O desdobramento deste processo demonstra o caráter da investida e, neste primeiro trimestre do ano, tem na agenda a Reforma da Previdência que, tal qual apresentada, ataca frontalmente a vida das brasileiras. A medida que tramita no Congresso Nacional como PEC 287, ignora a tripla jornada de trabalho feminina – o trabalho fora de casa, o trabalho doméstico e a maternidade – como fosse algo culturalmente superado, e propõe igualar a idade de aposentadoria entre homens e mulheres. Também busca aumentar o tempo de contribuição para aposentadoria de 15 para 25 anos e ainda prevê cortes em benefícios assistenciais que, em geral, favorecem as mulheres, responsáveis pelo cuidado com as crianças, com os deficientes e com os mais velhos. A reforma modifica o sistema previdenciário desconsiderando a ideia de equidade, conforme aponta a professora Flavia Biroli, no texto Reforma da previdência é trágica para as mulheres. Biroli enfatiza que “ao equiparar a idade mínima de aposentadoria a dos homens e instituir os 25 anos de contribuição, a proposta rompe não apenas com o compromisso constitucional de que a seguridade compensa as desigualdades, em vez de acentuá-las. Ela rompe também com a realidade das condições de trabalho das mulheres, aplicando regras iguais a pessoas em situações muito diferentes”.
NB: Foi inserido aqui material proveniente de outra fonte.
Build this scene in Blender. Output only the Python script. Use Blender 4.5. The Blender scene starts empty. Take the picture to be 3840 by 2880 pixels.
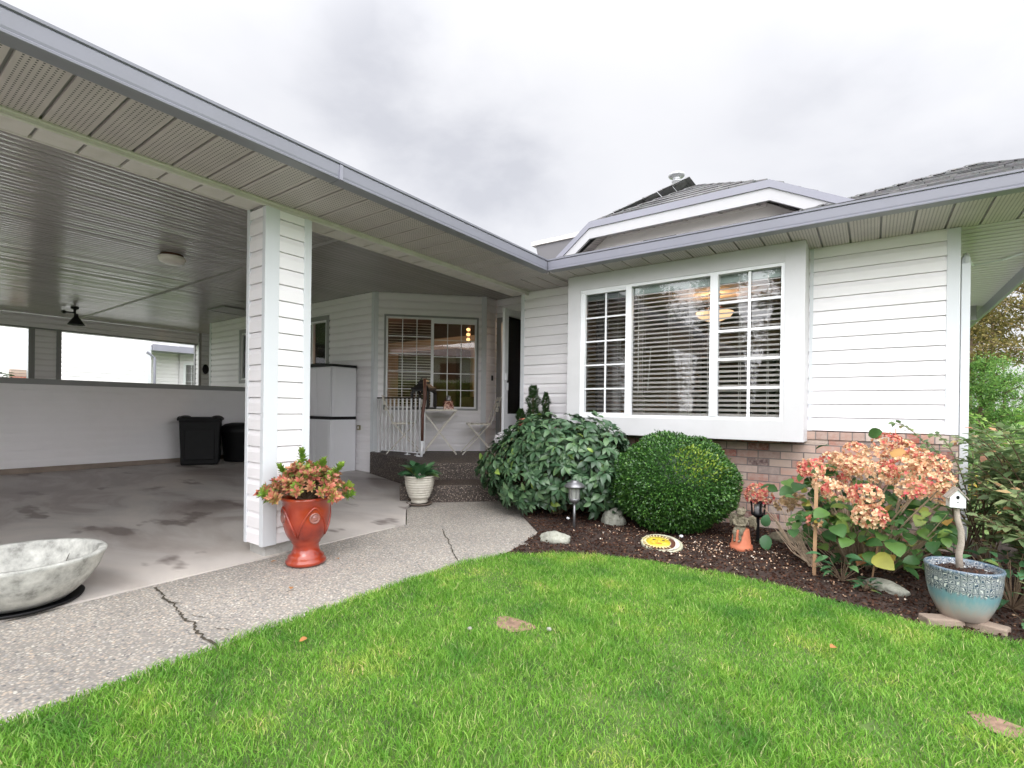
import bpy, bmesh, math, random
import numpy as np
from mathutils import Vector, Matrix, noise
PI = math.pi
rng = np.random.default_rng(7); random.seed(7)
SC = bpy.context.scene
COL = SC.collection
# ------------------------------------------------------------------ helpers
def tag(o, label=None, cat=None, group=None, kind=None):
    if label: o['label'] = label
    if cat: o['category'] = cat
    if group: o['group'] = group
    if kind: o['kind'] = kind
    return o
def empty(name, loc=(0,0,0), rz=0, **k):
    o = bpy.data.objects.new(name, None); COL.objects.link(o)
    o.location = loc; o.rotation_euler = (0,0,rz); o.empty_display_size = .1
    return tag(o, **k)
class MB:
    """collects shapes, builds ONE mesh object"""
    def __init__(s): s.v=[]; s.f=[]
    def add(s, V, F):
        n=len(s.v); s.v.extend([tuple(p) for p in V]); s.f.extend([tuple(i+n for i in f) for f in F]); return s
    def box(s, x0,x1,y0,y1,z0,z1, M=None):
        V=[(x,y,z) for z in (z0,z1) for y in (y0,y1) for x in (x0,x1)]
        if M is not None: V=[M@Vector(p) for p in V]
        return s.add(V,[(0,2,3,1),(4,5,7,6),(0,1,5,4),(2,6,7,3),(0,4,6,2),(1,3,7,5)])
    def bar(s, a, b, w, h=None, up=(0,0,1)):
        a=Vector(a); b=Vector(b); h=h or w; d=(b-a); L=d.length; d.normalize(); u=Vector(up)
        if abs(d.dot(u))>.98: u=Vector((0,1,0))
        r=d.cross(u).normalized(); u=r.cross(d)
        M=Matrix((( r.x,d.x,u.x,a.x),(r.y,d.y,u.y,a.y),(r.z,d.z,u.z,a.z),(0,0,0,1)))
        return s.box(-w/2,w/2,0,L,-h/2,h/2,M)
    def tube(s, pts, rad, n=8, cap=True):
        pts=[Vector(p) for p in pts]; m=len(pts)
        if not hasattr(rad,'__len__'): rad=[rad]*m
        V=[];F=[]; pr=None
        for i,p in enumerate(pts):
            t=(pts[min(i+1,m-1)]-pts[max(i-1,0)]).normalized()
            if pr is None:
                u=Vector((0,0,1)) if abs(t.z)<.9 else Vector((1,0,0)); r=t.cross(u).normalized()
            else: r=(pr-t*pr.dot(t)).normalized()
            pr=r; q=t.cross(r)
            for k in range(n):
                a=2*PI*k/n; V.append(p+(r*math.cos(a)+q*math.sin(a))*rad[i])
        for i in range(m-1):
            for k in range(n):
                k2=(k+1)%n; F.append((i*n+k,i*n+k2,(i+1)*n+k2,(i+1)*n+k))
        if cap: F.append(tuple(range(n))[::-1]); F.append(tuple((m-1)*n+k for k in range(n)))
        return s.add(V,F)
    def lathe(s, prof, n=40, c=(0,0,0), sx=1, sy=1, wob=0):
        V=[];F=[]; m=len(prof)
        for i,(r,z) in enumerate(prof):
            for k in range(n):
                a=2*PI*k/n; rr=r*(1+wob*math.sin(3*a+i*.7))
                V.append((c[0]+rr*sx*math.cos(a),c[1]+rr*sy*math.sin(a),c[2]+z))
        for i in range(m-1):
            for k in range(n):
                k2=(k+1)%n; F.append((i*n+k,i*n+k2,(i+1)*n+k2,(i+1)*n+k))
        return s.add(V,F)
    def prism(s, poly, z0, z1):
        n=len(poly); V=[(x,y,z0) for x,y in poly]+[(x,y,z1) for x,y in poly]
        F=[tuple(range(n))[::-1], tuple(range(n,2*n))]+[(i,(i+1)%n,(i+1)%n+n,i+n) for i in range(n)]
        return s.add(V,F)
    def extr(s, prof, a, b, side, up=(0,0,1)):
        """closed profile [(s,u)] extruded from a to b; s along 'side', u along 'up'"""
        a=Vector(a); b=Vector(b); S=Vector(side); U=Vector(up); n=len(prof)
        V=[a+S*p+U*q for p,q in prof]+[b+S*p+U*q for p,q in prof]
        F=[(i,(i+1)%n,(i+1)%n+n,i+n) for i in range(n)]+[tuple(range(n))[::-1],tuple(range(n,2*n))]
        return s.add(V,F)
    def ell(s, c, r, n=14, m=9, M=None):
        V=[];F=[]
        for i in range(m+1):
            th=PI*i/m
            for k in range(n):
                a=2*PI*k/n; p=Vector((r[0]*math.sin(th)*math.cos(a),r[1]*math.sin(th)*math.sin(a),r[2]*math.cos(th)))
                if M is not None: p=M@p
                V.append(p+Vector(c))
        for i in range(m):
            for k in range(n):
                k2=(k+1)%n; F.append((i*n+k,(i+1)*n+k,(i+1)*n+k2,i*n+k2))
        return s.add(V,F)
    def build(s, name, mat, parent=None, smooth=False, bevel=0, recalc=True):
        me=bpy.data.meshes.new(name); me.from_pydata(s.v,[],s.f)
        if recalc:
            bm=bmesh.new(); bm.from_mesh(me); bmesh.ops.remove_doubles(bm,verts=bm.verts,dist=1e-6)
            bmesh.ops.recalc_face_normals(bm,faces=bm.faces); bm.to_mesh(me); bm.free()
        if smooth: me.polygons.foreach_set('use_smooth',[True]*len(me.polygons))
        me.materials.append(mat); o=bpy.data.objects.new(name,me); COL.objects.link(o)
        if parent:
            o.parent=parent
        if bevel:
            b=o.modifiers.new('bevel','BEVEL'); b.width=bevel; b.segments=2; b.limit_method='ANGLE'; b.angle_limit=.6
        return o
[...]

É neste ambiente que Margarida emerge como símbolo vivo da resistência, seja contra o feminicídio, seja pela defesa de direitos, signos que tocaram sensivelmente a sua própria história. A ativista empenhada nas lutas populares dos últimos anos da ditadura militar no Brasil nos inspira ao engajamento político na atualidade, denunciando o machismo e a violência contra as mulheres, assim como a exploração de nossos corpos e da nossa força de trabalho pelo capital.

Se por um lado, a agenda nacional deve unificar a classe trabalhadora brasileira, especialmente as mulheres que são a maior parcela da mão de obra e as mais exploradas, por outro, o combate à opressão de gênero é incondicional para quem busca a superação da opressão de classe. O machismo e a misoginia são ainda mais cruéis com as meninas e mulheres da periferia, com as meninas e mulheres negras, com as trabalhadoras precarizadas do campo e da cidade.
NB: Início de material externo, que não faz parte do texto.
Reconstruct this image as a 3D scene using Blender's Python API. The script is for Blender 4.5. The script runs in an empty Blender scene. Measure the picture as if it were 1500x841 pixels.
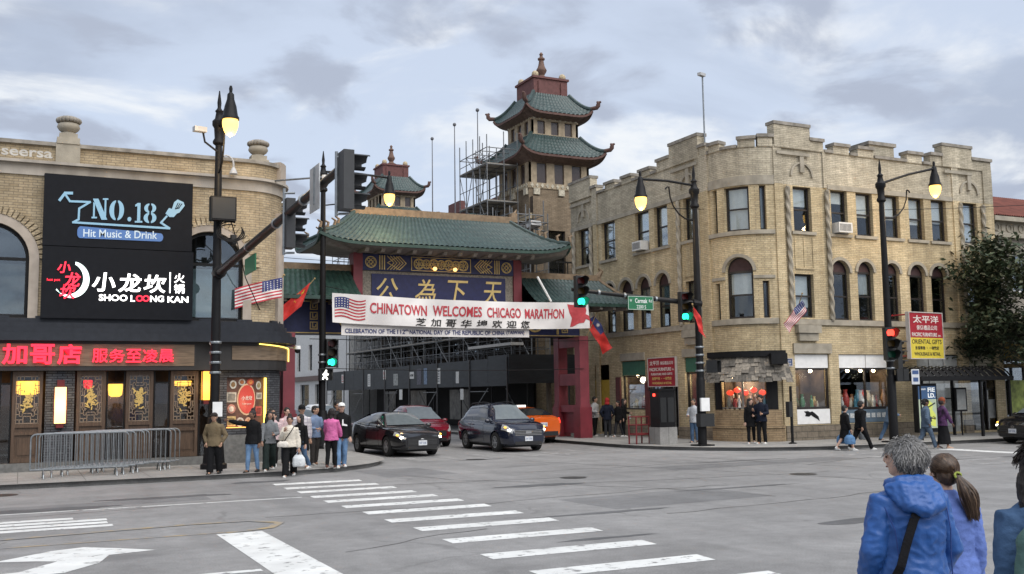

Para as mulheres brasileiras VIVAS em março de 2017 – maioria entre a população pobre e explorada – que Margarida Alves seja um exemplo. Se não nos querem vivas, que produzam e reproduzam sem nós. Paramos contra a violência e pelo direito ao nosso próprio corpo, contra o retrocesso de direitos, contra o abuso e a opressão, pela solidariedade às mães da periferia e em memória as tantas de nós assassinadas pela cultura machista. Paramos pelas campesinas e também pelas trabalhadoras urbanas, expostas à violência das grandes cidades, empurradas cada vez mais para a margem dos grandes centros. Paramos pela juventude negra, pelas mulheres lésbicas e transexuais afetadas pela violência de gênero. Paramos por todas nós, meninas e mulheres.

Um dia, Margarida disse que era melhor morrer na luta a morrer de fome. Não morreremos sem antes nos rebelar. Queremos todas vivas!